Laura de Santa Catalina de Siena, Santa
Virgen y Fundadora, 21 de Octubre
Martirologio Romano: En el lugar de Belencito, cerca de Medellín, en Colombia, Santa Laura de Santa Catalina de Siena Montoya y Upegui, virgen, que, con notable suceso, se dedicó a anunciar el Evangelio entre los pueblos indígenas que aún desconocían la fe en Cristo y fundó la Congregación de las Hermanas Misioneras de María († 1949).
Etimología: Laura = Aquella que triunfa, viene de la lengua latina
Fecha de beatificación: 25 de abril de 2004, por San Juan Pablo II.
Fecha de canonización: 12 de mayo de 2013, por el Papa Francisco.

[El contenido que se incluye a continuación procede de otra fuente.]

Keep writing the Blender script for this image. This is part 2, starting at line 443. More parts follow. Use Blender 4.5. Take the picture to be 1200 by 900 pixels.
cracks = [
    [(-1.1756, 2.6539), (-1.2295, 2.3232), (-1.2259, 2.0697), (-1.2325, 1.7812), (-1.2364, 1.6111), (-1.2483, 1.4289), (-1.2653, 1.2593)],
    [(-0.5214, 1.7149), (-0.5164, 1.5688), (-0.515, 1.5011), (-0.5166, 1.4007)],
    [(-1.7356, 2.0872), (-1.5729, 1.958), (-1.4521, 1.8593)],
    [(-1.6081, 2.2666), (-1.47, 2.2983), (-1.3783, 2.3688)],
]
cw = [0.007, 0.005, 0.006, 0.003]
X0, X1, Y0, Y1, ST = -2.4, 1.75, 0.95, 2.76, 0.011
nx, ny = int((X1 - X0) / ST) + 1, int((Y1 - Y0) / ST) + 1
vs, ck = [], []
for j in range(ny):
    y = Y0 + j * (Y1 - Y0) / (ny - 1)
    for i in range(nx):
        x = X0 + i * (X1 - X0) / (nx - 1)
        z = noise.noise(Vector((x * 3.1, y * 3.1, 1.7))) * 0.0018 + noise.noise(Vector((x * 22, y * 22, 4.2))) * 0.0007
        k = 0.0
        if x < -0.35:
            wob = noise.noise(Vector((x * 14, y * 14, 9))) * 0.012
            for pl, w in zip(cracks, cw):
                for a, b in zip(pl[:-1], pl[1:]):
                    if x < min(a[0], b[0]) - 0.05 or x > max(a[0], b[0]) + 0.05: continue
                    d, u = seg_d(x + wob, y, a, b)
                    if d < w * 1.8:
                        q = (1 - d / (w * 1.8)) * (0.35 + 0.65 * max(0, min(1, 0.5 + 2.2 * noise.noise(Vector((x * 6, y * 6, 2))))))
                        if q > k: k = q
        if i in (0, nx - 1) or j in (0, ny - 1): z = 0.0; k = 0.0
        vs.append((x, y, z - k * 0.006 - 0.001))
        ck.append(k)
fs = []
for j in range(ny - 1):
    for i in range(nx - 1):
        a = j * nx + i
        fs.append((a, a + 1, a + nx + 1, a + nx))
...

La Madre Laura de Santa Catalina de Siena (Laura Montoya Upegui), nació en Jericó (Antioquia, Colombia) el 26 de mayo de 1874; sus padres, Juan de la Cruz Montoya y Dolores Upegui, eran profundamente cristianos. Recibió el Bautismo ese mismo día y el sacerdote le impuso el nombre de María Laura de Jesús. Cuando Laura tenía dos años su padre fue asesinado, durante una guerra cruel y fratricida, por defender la religión y la patria, y sus bienes fueron confiscados; su familia quedó en extrema pobreza. Su madre le enseñó a perdonar y a fortalecer su carácter con sentimientos cristianos. Desde niña, vivió intensas experiencias trinitarias que la llevaron a crecer constantemente en una dimensión mística.

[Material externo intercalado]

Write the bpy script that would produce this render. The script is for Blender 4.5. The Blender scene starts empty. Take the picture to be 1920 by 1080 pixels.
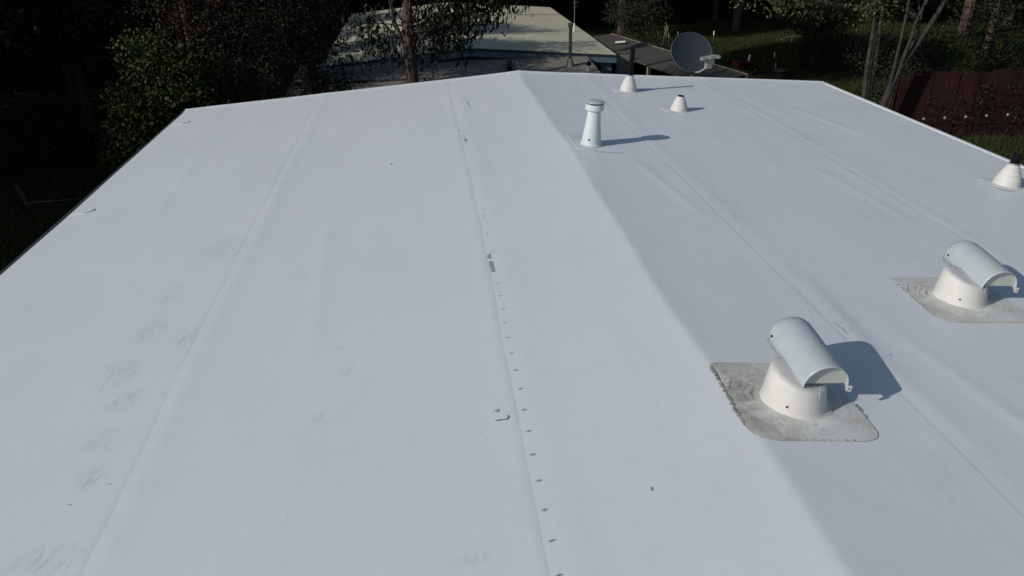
import bpy, math, random
import numpy as np
from mathutils import Vector, Matrix, noise
R = math.radians
scene = bpy.context.scene
C = scene.collection

# ------------------------------------------------------------ camera
cam_d = bpy.data.cameras.new('camera'); cam = bpy.data.objects.new('camera', cam_d); C.objects.link(cam)
fw = Vector((.09596603, .88829318, -.4491389)); rt = Vector((.99298814, -.11672707, -.01869073)); up = Vector((.06902952, .44419592, .89326643))
cam.matrix_world = Matrix(((rt.x, up.x, -fw.x, -1.76954), (rt.y, up.y, -fw.y, -14.41896), (rt.z, up.z, -fw.z, 2.77627), (0, 0, 0, 1)))
cam_d.sensor_width = 36; cam_d.lens = 1420.63 * 36 / 1920; cam_d.clip_start = .05; cam_d.clip_end = 800
scene.camera = cam
# ------------------------------------------------------------ light
SUN_EL, SH_AZ = 29.0, 24.0          # shadows fall towards +x, a little towards +y
sdir = Vector((math.cos(R(SH_AZ)) * math.cos(R(SUN_EL)), math.sin(R(SH_AZ)) * math.cos(R(SUN_EL)), -math.sin(R(SUN_EL))))
w = bpy.data.worlds.new('World'); scene.world = w; w.use_nodes = True
nt = w.node_tree; bg = nt.nodes['Background']; sky = nt.nodes.new('ShaderNodeTexSky'); sky.sky_type = 'NISHITA'
sky.sun_disc = False; sky.sun_elevation = R(SUN_EL); sky.sun_rotation = math.atan2(-sdir.x, -sdir.y)
sky.air_density = 1.0; sky.dust_density = 1.0; sky.ozone_density = 1.0
nt.links.new(sky.outputs[0], bg.inputs[0]); bg.inputs[1].default_value = .072
sl = bpy.data.lights.new('sun', 'SUN'); sl.energy = 2.95; sl.angle = R(.5); sl.color = (1, .955, .89)
so = bpy.data.objects.new('sun', sl); C.objects.link(so); so.rotation_euler = sdir.to_track_quat('-Z', 'Y').to_euler()
scene.view_settings.view_transform = 'Standard'; scene.view_settings.look = 'None'
scene.view_settings.exposure = -.045; scene.view_settings.gamma = 1; scene.view_settings.use_curve_mapping = False
scene.render.engine = 'CYCLES'

# ------------------------------------------------------------ helpers
def tag(o, label=None, cat=None, group=None, kind=None):
    if label: o['label'] = label
    if cat: o['category'] = cat
    if group: o['group'] = group
    if kind: o['kind'] = kind
    return o
def empty(name, loc, label, cat, group=None, rot=(0, 0, 0)):
    o = bpy.data.objects.new(name, None); C.objects.link(o); o.location = loc; o.rotation_euler = rot
    o.empty_display_size = .2
    return tag(o, label, cat, group)
def link(name, me, mat=None, parent=None, loc=None, smooth=False):
    if mat and not me.materials: me.materials.append(mat)
    if smooth and len(me.polygons): me.polygons.foreach_set('use_smooth', [True] * len(me.polygons))
    o = bpy.data.objects.new(name, me); C.objects.link(o)
    if parent: o.parent = parent
    if loc is not None: o.location = loc
    return o
class MB:
    def __init__(s): s.v = []; s.f = []
    def add(s, v, f):
        n = len(s.v); s.v += [tuple(p) for p in v]; s.f += [tuple(i + n for i in q) for q in f]; return s
    def box(s, a, b):
        (x0, y0, z0), (x1, y1, z1) = a, b
        return s.add([(x0,y0,z0),(x1,y0,z0),(x1,y1,z0),(x0,y1,z0),(x0,y0,z1),(x1,y0,z1),(x1,y1,z1),(x0,y1,z1)],
                     [(0,3,2,1),(4,5,6,7),(0,1,5,4),(1,2,6,5),(2,3,7,6),(3,0,4,7)])
    def hexa(s, top, th):       # four top corners (ccw), thickness downwards
        bot = [(p[0], p[1], p[2] - th) for p in top]
        return s.add(list(top) + bot, [(0,1,2,3),(7,6,5,4),(0,4,5,1),(1,5,6,2),(2,6,7,3),(3,7,4,0)])
    def tube(s, pts, rad, n=8, cap=True):
        pts = [Vector(p) for p in pts]; v = []; f = []
        prev = None
        for i, p in enumerate(pts):
            d = (pts[min(i + 1, len(pts) - 1)] - pts[max(i - 1, 0)]).normalized()
            a = d.orthogonal().normalized() if prev is None else (prev - d * prev.dot(d)).normalized()
            prev = a; b = d.cross(a); r = rad[i] if hasattr(rad, '__len__') else rad
            for k in range(n):
                t = 2 * math.pi * k / n; v.append(p + (a * math.cos(t) + b * math.sin(t)) * r)
        for i in range(len(pts) - 1):
            for k in range(n):
                f.append((i*n + k, i*n + (k+1) % n, (i+1)*n + (k+1) % n, (i+1)*n + k))
        if cap: f.append(tuple(range(n))[::-1]); f.append(tuple((len(pts)-1)*n + k for k in range(n)))
        return s.add(v, f)
    def lathe(s, prof, n=32, c=(0, 0, 0)):
        v = []; f = []
        for r, z in prof:
            for k in range(n):
                t = 2 * math.pi * k / n; v.append((c[0] + r * math.cos(t), c[1] + r * math.sin(t), c[2] + z))
        for i in range(len(prof) - 1):
            for k in range(n):
                f.append((i*n + k, i*n + (k+1) % n, (i+1)*n + (k+1) % n, (i+1)*n + k))
        if prof[-1][0] > 0: f.append(tuple((len(prof)-1)*n + k for k in range(n)))
        if prof[0][0] > 0: f.append(tuple(range(n))[::-1])
        return s.add(v, f)
    def mesh(s, name):
        me = bpy.data.meshes.new(name); me.from_pydata(s.v, [], s.f); me.update(); return me
    def build(s, name, mat, parent=None, loc=None, smooth=False):
        return link(name, s.mesh(name), mat, parent, loc, smooth)
def autosmooth(o, ang=35):
    me = o.data; me.polygons.foreach_set('use_smooth', [True] * len(me.polygons))
    try: me.set_sharp_from_angle(angle=R(ang))
    except Exception: pass
    return o

# ------------------------------------------------------------ materials
class NT:
    def __init__(s, name):
        s.m = bpy.data.materials.new(name); s.m.use_nodes = True; s.t = s.m.node_tree; s.b = s.t.nodes['Principled BSDF']
    def n(s, ty, ins=None, **kw):
        nd = s.t.nodes.new(ty)
        for k, v in kw.items(): setattr(nd, k, v)
        for k, v in (ins or {}).items():
            if isinstance(v, bpy.types.NodeSocket): s.t.links.new(v, nd.inputs[k])
            else: nd.inputs[k].default_value = v
        return nd
    def pos(s): return s.n('ShaderNodeNewGeometry').outputs['Position']
    def obj(s): return s.n('ShaderNodeTexCoord').outputs['Object']
    def math(s, op, a, b=0., clamp=False):
        nd = s.n('ShaderNodeMath', {0: a, 1: b}, operation=op); nd.use_clamp = clamp; return nd.outputs[0]
    def noise(s, vec, scale, detail=4, rough=.55, sc=None, dist=0):
        if sc: vec = s.n('ShaderNodeVectorMath', {0: vec, 1: sc}, operation='MULTIPLY').outputs[0]
        return s.n('ShaderNodeTexNoise', {'Vector': vec, 'Scale': scale, 'Detail': detail, 'Roughness': rough, 'Distortion': dist}).outputs[0]
    def ramp(s, f, a, b, c0=0., c1=1.):
        return s.n('ShaderNodeMapRange', {0: f, 1: a, 2: b, 3: c0, 4: c1}).outputs[0]
    def mix(s, f, a, b, mode='MIX'):
        nd = s.n('ShaderNodeMix', data_type='RGBA', blend_type=mode)
        for k, v in ((0, f), (6, a), (7, b)):
            if isinstance(v, bpy.types.NodeSocket): s.t.links.new(v, nd.inputs[k])
            else: nd.inputs[k].default_value = v if k == 0 else (*v, 1)
        return nd.outputs[2]
    def out(s, col, rough=.6, bump=None, bs=.2, bd=.01, spec=.3, metal=0.):
        for k, v in (('Base Color', col), ('Roughness', rough), ('Specular IOR Level', spec), ('Metallic', metal)):
            if isinstance(v, bpy.types.NodeSocket): s.t.links.new(v, s.b.inputs[k])
            else: s.b.inputs[k].default_value = (*v, 1) if k == 'Base Color' else v
        if bump is not None:
            bn = s.n('ShaderNodeBump', {'Height': bump, 'Strength': bs, 'Distance': bd}); s.t.links.new(bn.outputs[0], s.b.inputs['Normal'])
        return s.m
def simple(name, c, rough=.6, var=.15, scale=6, bs=.15, spec=.3, metal=0, dirt=None, coord='pos', sc=None):
    t = NT(name); P = t.pos() if coord == 'pos' else t.obj()
    n1 = t.noise(P, scale, 5, sc=sc); a = tuple(x * (1 - var) for x in c); b = tuple(min(x * (1 + var), .95) for x in c)
    col = t.mix(t.ramp(n1, .3, .7), a, b)
    if dirt:
        n2 = t.noise(P, scale * .5, 7, .65); col = t.mix(t.ramp(n2, .52, .72, 0, .8), col, dirt)
    n3 = t.noise(P, scale * 9, 3)
    return t.out(col, t.ramp(n1, .3, .7, rough - .06, rough + .06), n3, bs, .004, spec, metal)
def leafmat(name, cols, rough=.62, spec=.18, trans=.15):
    t = NT(name); g = t.n('ShaderNodeNewGeometry'); rp = t.n('ShaderNodeValToRGB', {0: g.outputs['Random Per Island']})
    e = rp.color_ramp.elements
    for i, c in enumerate(cols):
        el = e[i] if i < 2 else e.new(i / (len(cols) - 1)); el.color = (*c, 1)
    for i in range(len(cols)): e[i].position = i / (len(cols) - 1)
    t.t.links.new(rp.outputs[0], t.b.inputs['Base Color']); t.b.inputs['Roughness'].default_value = rough
    t.b.inputs['Specular IOR Level'].default_value = spec
    return t.m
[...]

Quedó huérfana e ingresó a los 16 años en la “Normal de Institutoras de Medellín”. Concluidos los estudios, se siente llamada a realizar lo que llamaba “la Obra de los indios”. En 1907 estando en la población de Marinilla, escribe: «me vi en Dios y como que me arropaba con su paternidad haciéndome madre, del modo más intenso, de los infieles. Me dolía como verdaderos hijos». El ardiente “Sitio” -Tengo sed”- de Cristo en la Cruz, la impulsó a saciar esta sed del crucificado y a un trabajo heroico al servicio de los indígenas de la selva que lleva, en 1914, Mons. Maximiliano Crespo, obispo de Santa Fe de Antioquia, a fundar la congregación de las “Misioneras de María Inmaculada y Santa Catalina de Siena”. Comprendiendo la dignidad humana y la vocación divina de los indígenas, se inserta en su cultura y en su vida cotidiana, derribando el muro de discriminación racial de quienes la juzgaban y no comprendían el anhelo de extender la fe y el conocimiento de Dios hasta los lugares más remotos e inaccesibles, brindando una catequesis viva del Evangelio.
Pasó los últimos nueve años en silla de ruedas sin dejar su apostolado de la palabra y de la pluma. Después de una larga agonía, murió en Medellín el 21 de octubre de 1949.